SALT LAKE CITY (ABC 4 Utah) - There's a new type of transportation in Salt Lake. The ride share program called Lyft opened for business Friday.
It’s a service that gained national popularity when Conan Obrien wanted a lift.
"Right now going to go on Lyft app we're going to get us a car and have some fun,” said Conan. “Request Lyft; see all those cars near us?”
An unsuspecting Lyft driver took Conan, Ice Cube and Kevin Hart on a little joy ride. When Salt Lake resident Angie Palmer saw the show she knew whatever this Lyft thing was, she wanted in.
"Whatever has a great pink mustache on the front of the car I need to be part of," said Palmer.
So the college student signed up to be a Lyft driver.
Palmer told ABC 4 Utah, "You have to pass an extensive background check which is the most important thing."
After the background check, a car inspection and a little training Palmer was ready to hit the road and pick up people who need a ride.
"If you're ever in a situation where you need a Lyft, and you have jerk friends who won't come pick you up or you're stranded somewhere, you just open up your Lyft app on your Smartphone and request a driver and they'll come and pick you up and take you wherever you want to go,” explained Palmer.

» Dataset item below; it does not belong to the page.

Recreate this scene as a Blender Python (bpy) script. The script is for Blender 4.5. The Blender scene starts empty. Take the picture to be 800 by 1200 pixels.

When you sign up to be a Lyft user you link in with your Facebook account and give them your credit card information; this is what will be used for payment after your Lyft ride. No actual money is exchanged which is just one reason why Palmer says Lyft is not a taxi service.
"I'm driving my own car,” said Palmer. “Lyft doesn't provide us with cars. They don't provide us with gas, we pay our own insurance."
But the City of Salt Lake disagrees.
"Any time anyone pays someone else for a ride that's a transacting business and you need to have a license to do so,” explained Chief of Staff David Everitt.
Under the city's ground transportation regulations people giving rides and getting paid for it not only need to have a business license but a ground transportation license as well.
"It's a brave new world here for transportation options in Salt Lake City, and we really welcome there being different option, but we have to be sure we're preserving life safety standards as well as an even playing field for businesses in Salt Lake City,” said Everitt.
Palmer says she's not competing with taxi companies; she's not interested in just giving people rides, she wants to help make someone's day a little brighter.
"I hope that I can not only give people a ride, but maybe a bit of comfort for the day if they need someone to talk to or those types of things,” said Palmer.
The city says if found guilty of breaking the city's transportation laws there could be a fine of up to $700.